_DATA EXTRACT_

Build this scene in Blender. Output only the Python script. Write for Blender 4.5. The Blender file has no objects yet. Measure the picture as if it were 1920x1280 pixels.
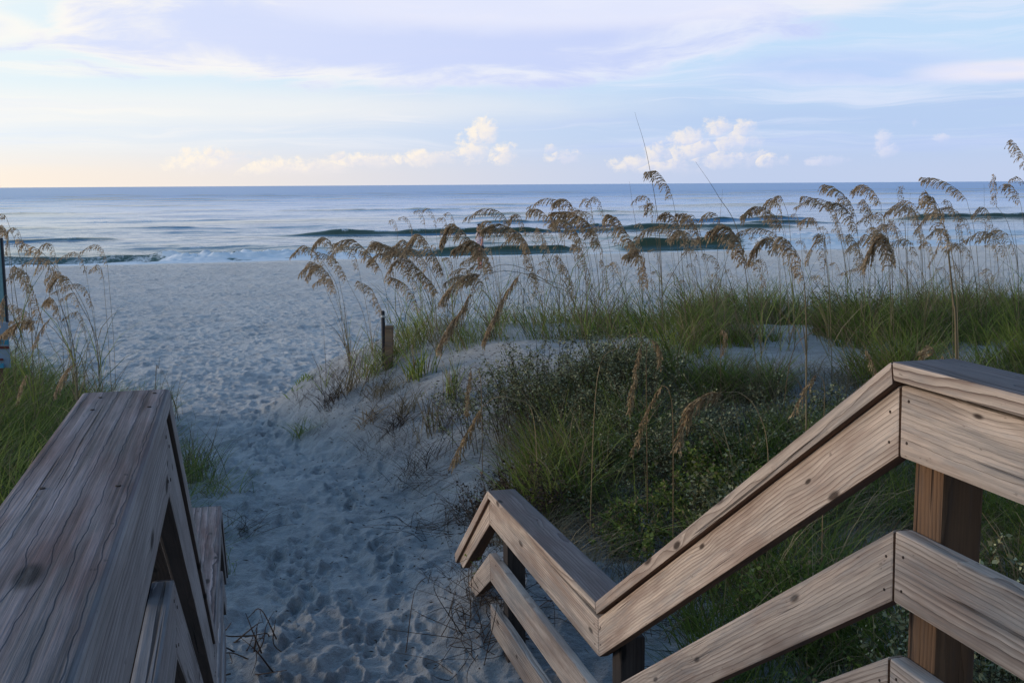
import bpy, bmesh, math, random
import numpy as np
from mathutils import Vector, Matrix

random.seed(7)
rng = np.random.default_rng(11)
SC = bpy.context.scene
COL = SC.collection
R = math.radians

# ------------------------------------------------------------------ camera
F, CX, CY = 2100.0, 960.0, 640.0
YAW, PITCH, ROLL = R(14.79), R(7.97), R(-0.358)
_cy, _sy = math.cos(YAW), math.sin(YAW)
FWD = np.array([_sy*math.cos(PITCH), _cy*math.cos(PITCH), -math.sin(PITCH)])
_rt = np.array([_cy, -_sy, 0.0]); _up = np.cross(_rt, FWD)
RT = _rt*math.cos(ROLL) + _up*math.sin(ROLL)
UP = -_rt*math.sin(ROLL) + _up*math.cos(ROLL)
SEA = -3.95


def at(px, py, dep):
    """point seen in the photograph at (px, py), dep metres out along the view axis"""
    return (FWD + RT*(px-CX)/F - UP*(py-CY)/F)*dep


def pix(p):
    p = np.asarray(p, float); z = p @ FWD
    return CX + F*(p @ RT)/z, CY - F*(p @ UP)/z


cd = bpy.data.cameras.new('camera')
cam = bpy.data.objects.new('camera', cd); COL.objects.link(cam)
cd.sensor_width = 36.0; cd.lens = 36.0*F/1920.0
cd.clip_start = 0.05; cd.clip_end = 200000
cam.matrix_world = Matrix(((RT[0], UP[0], -FWD[0], 0), (RT[1], UP[1], -FWD[1], 0), (RT[2], UP[2], -FWD[2], 0), (0, 0, 0, 1)))
SC.camera = cam
SC.view_settings.view_transform = 'Standard'
SC.view_settings.look = 'None'
SC.view_settings.exposure = 0.0
SC.view_settings.gamma = 1.0
SC.cycles.max_bounces = 5
SC.cycles.diffuse_bounces = 3
SC.cycles.glossy_bounces = 2
SC.cycles.transmission_bounces = 2
SC.cycles.transparent_max_bounces = 4


# ------------------------------------------------------------------ noise in numpy
def _hash(ix, iy, s):
    h = (ix.astype(np.int64)*374761393 + iy.astype(np.int64)*668265263 + s*1442695041) & 0x7fffffff
    h = ((h ^ (h >> 13))*1274126177) & 0x7fffffff
    h = (h ^ (h >> 16)) & 0xffff
    return h/65535.0


def vnoise(x, y, s=0):
    ix = np.floor(x); iy = np.floor(y); fx = x-ix; fy = y-iy
    fx = fx*fx*fx*(fx*(fx*6-15)+10); fy = fy*fy*fy*(fy*(fy*6-15)+10)
    a = _hash(ix, iy, s); b = _hash(ix+1, iy, s); c = _hash(ix, iy+1, s); d = _hash(ix+1, iy+1, s)
    return (a+(b-a)*fx)*(1-fy)+(c+(d-c)*fx)*fy-0.5


def fbm(x, y, o=4, s=0):
    v = 0; a = 1.0
    for i in range(o):
        v = v+a*vnoise(x*(2.03**i)+i*17.3, y*(2.03**i)-i*9.1, s+i); a *= 0.5
    return v


def sstep(a, b, x):
    t = np.clip((x-a)/(b-a), 0, 1); return t*t*(3-2*t)


# ------------------------------------------------------------------ object helpers
def link(name, me, mats=(), parent=None):
    o = bpy.data.objects.new(name, me); COL.objects.link(o)
    for m in mats: me.materials.append(m)
    if parent: o.parent = parent
    return o


def tag(o, label, cat, group=None, kind=None):
    o['label'] = label; o['category'] = cat
    if group: o['group'] = group
    if kind: o['kind'] = kind
    return o


def thing(name, loc, label, cat, group=None):
    o = bpy.data.objects.new(name, None); COL.objects.link(o)
    o.empty_display_size = 0.1
    o.location = loc
    return tag(o, label, cat, group)


def np_mesh(name, V, faces, attrs=None, smooth=True, midx=None):
    """V (n,3); faces: list of int arrays (m,k)"""
    V = np.asarray(V, np.float32)
    me = bpy.data.meshes.new(name)
    faces = [np.asarray(f, np.int32) for f in faces if len(f)]
    nl = sum(f.size for f in faces); npoly = sum(len(f) for f in faces)
    me.vertices.add(len(V)); me.vertices.foreach_set('co', V.ravel())
    me.loops.add(nl); me.polygons.add(npoly)
    me.loops.foreach_set('vertex_index', np.concatenate([f.ravel() for f in faces]))
    tot = np.concatenate([np.full(len(f), f.shape[1], np.int32) for f in faces])
    st = np.concatenate([[0], np.cumsum(tot)[:-1]]).astype(np.int32)
    me.polygons.foreach_set('loop_start', st)
    if midx is not None: me.polygons.foreach_set('material_index', np.asarray(midx, np.int32))
    me.update(calc_edges=True)
    if smooth: me.polygons.foreach_set('use_smooth', np.ones(npoly, bool))
    for k, a in (attrs or {}).items():
        at_ = me.attributes.new(k, 'FLOAT', 'POINT'); at_.data.foreach_set('value', np.asarray(a, np.float32))
    return me


class Geo:
    """collects pieces of one mesh"""
    def __init__(s): s.V = []; s.Q = []; s.T = []; s.n = 0; s.a = []
    def add(s, V, Q=None, T=None, a=0.5):
        V = np.asarray(V, float).reshape(-1, 3)
        if Q is not None and len(Q): s.Q.append(np.asarray(Q, int)+s.n)
        if T is not None and len(T): s.T.append(np.asarray(T, int)+s.n)
        s.V.append(V); s.n += len(V)
        s.a.append(np.broadcast_to(np.asarray(a, float), (len(V),)))
    def mesh(s, name, origin=(0, 0, 0), smooth=True):
        V = np.concatenate(s.V)-np.asarray(origin, float)
        fs = []
        if s.Q: fs.append(np.concatenate(s.Q))
        if s.T: fs.append(np.concatenate(s.T))
        return np_mesh(name, V, fs, {'tint': np.concatenate(s.a)}, smooth)


def crom(P, n=8):
    """smooth curve through points"""
    P = [np.asarray(p, float) for p in P]
    if len(P) == 2: return np.array([P[0]+(P[1]-P[0])*t for t in np.linspace(0, 1, n+1)])
    Q = [2*P[0]-P[1]]+P+[2*P[-1]-P[-2]]; out = []
    for i in range(1, len(Q)-2):
        a, b, c, d = Q[i-1:i+3]
        for t in np.linspace(0, 1, n, endpoint=False):
            out.append(0.5*((2*b)+(c-a)*t+(2*a-5*b+4*c-d)*t*t+(3*b-a-3*c+d)*t**3))
    out.append(P[-1]); return np.array(out)


def tube(g, C, r, k=5, a=0.5):
    """tapering tube along curve C into Geo g; r scalar or array"""
    C = np.asarray(C, float); n = len(C); r = np.broadcast_to(np.asarray(r, float), (n,))
    T = np.gradient(C, axis=0); T /= np.linalg.norm(T, axis=1)[:, None]+1e-9
    ref = np.where(np.abs(T[:, 2:3]) > 0.9, np.array([[1., 0, 0]]), np.array([[0., 0, 1.]]))
    U = np.cross(T, ref); U /= np.linalg.norm(U, axis=1)[:, None]+1e-9; W = np.cross(T, U)
    ang = np.arange(k)*2*math.pi/k
    V = C[:, None, :]+(U[:, None, :]*np.cos(ang)[None, :, None]+W[:, None, :]*np.sin(ang)[None, :, None])*r[:, None, None]
    i = np.arange(n-1)[:, None]*k; j = np.arange(k)[None, :]; j2 = (j+1) % k
    Q = np.stack([i+j, i+j2, i+k+j2, i+k+j], -1).reshape(-1, 4)
    g.add(V.reshape(-1, 3), Q, None, a)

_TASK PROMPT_
Write out each line of the listing above, exactly, from its first line to the line holding "return (a+(b-a)*fx)*(1-fy)+(c+(d-c)*fx)*fy-0.5", inclusive. Skip the pictures.

_CORRECT ANSWER_
Build this scene in Blender. Output only the Python script. Write for Blender 4.5. The Blender file has no objects yet. Measure the picture as if it were 1920x1280 pixels.
import bpy, bmesh, math, random
import numpy as np
from mathutils import Vector, Matrix

random.seed(7)
rng = np.random.default_rng(11)
SC = bpy.context.scene
COL = SC.collection
R = math.radians

# ------------------------------------------------------------------ camera
F, CX, CY = 2100.0, 960.0, 640.0
YAW, PITCH, ROLL = R(14.79), R(7.97), R(-0.358)
_cy, _sy = math.cos(YAW), math.sin(YAW)
FWD = np.array([_sy*math.cos(PITCH), _cy*math.cos(PITCH), -math.sin(PITCH)])
_rt = np.array([_cy, -_sy, 0.0]); _up = np.cross(_rt, FWD)
RT = _rt*math.cos(ROLL) + _up*math.sin(ROLL)
UP = -_rt*math.sin(ROLL) + _up*math.cos(ROLL)
SEA = -3.95


def at(px, py, dep):
    """point seen in the photograph at (px, py), dep metres out along the view axis"""
    return (FWD + RT*(px-CX)/F - UP*(py-CY)/F)*dep


def pix(p):
    p = np.asarray(p, float); z = p @ FWD
    return CX + F*(p @ RT)/z, CY - F*(p @ UP)/z


cd = bpy.data.cameras.new('camera')
cam = bpy.data.objects.new('camera', cd); COL.objects.link(cam)
cd.sensor_width = 36.0; cd.lens = 36.0*F/1920.0
cd.clip_start = 0.05; cd.clip_end = 200000
cam.matrix_world = Matrix(((RT[0], UP[0], -FWD[0], 0), (RT[1], UP[1], -FWD[1], 0), (RT[2], UP[2], -FWD[2], 0), (0, 0, 0, 1)))
SC.camera = cam
SC.view_settings.view_transform = 'Standard'
SC.view_settings.look = 'None'
SC.view_settings.exposure = 0.0
SC.view_settings.gamma = 1.0
SC.cycles.max_bounces = 5
SC.cycles.diffuse_bounces = 3
SC.cycles.glossy_bounces = 2
SC.cycles.transmission_bounces = 2
SC.cycles.transparent_max_bounces = 4


# ------------------------------------------------------------------ noise in numpy
def _hash(ix, iy, s):
    h = (ix.astype(np.int64)*374761393 + iy.astype(np.int64)*668265263 + s*1442695041) & 0x7fffffff
    h = ((h ^ (h >> 13))*1274126177) & 0x7fffffff
    h = (h ^ (h >> 16)) & 0xffff
    return h/65535.0


def vnoise(x, y, s=0):
    ix = np.floor(x); iy = np.floor(y); fx = x-ix; fy = y-iy
    fx = fx*fx*fx*(fx*(fx*6-15)+10); fy = fy*fy*fy*(fy*(fy*6-15)+10)
    a = _hash(ix, iy, s); b = _hash(ix+1, iy, s); c = _hash(ix, iy+1, s); d = _hash(ix+1, iy+1, s)
    return (a+(b-a)*fx)*(1-fy)+(c+(d-c)*fx)*fy-0.5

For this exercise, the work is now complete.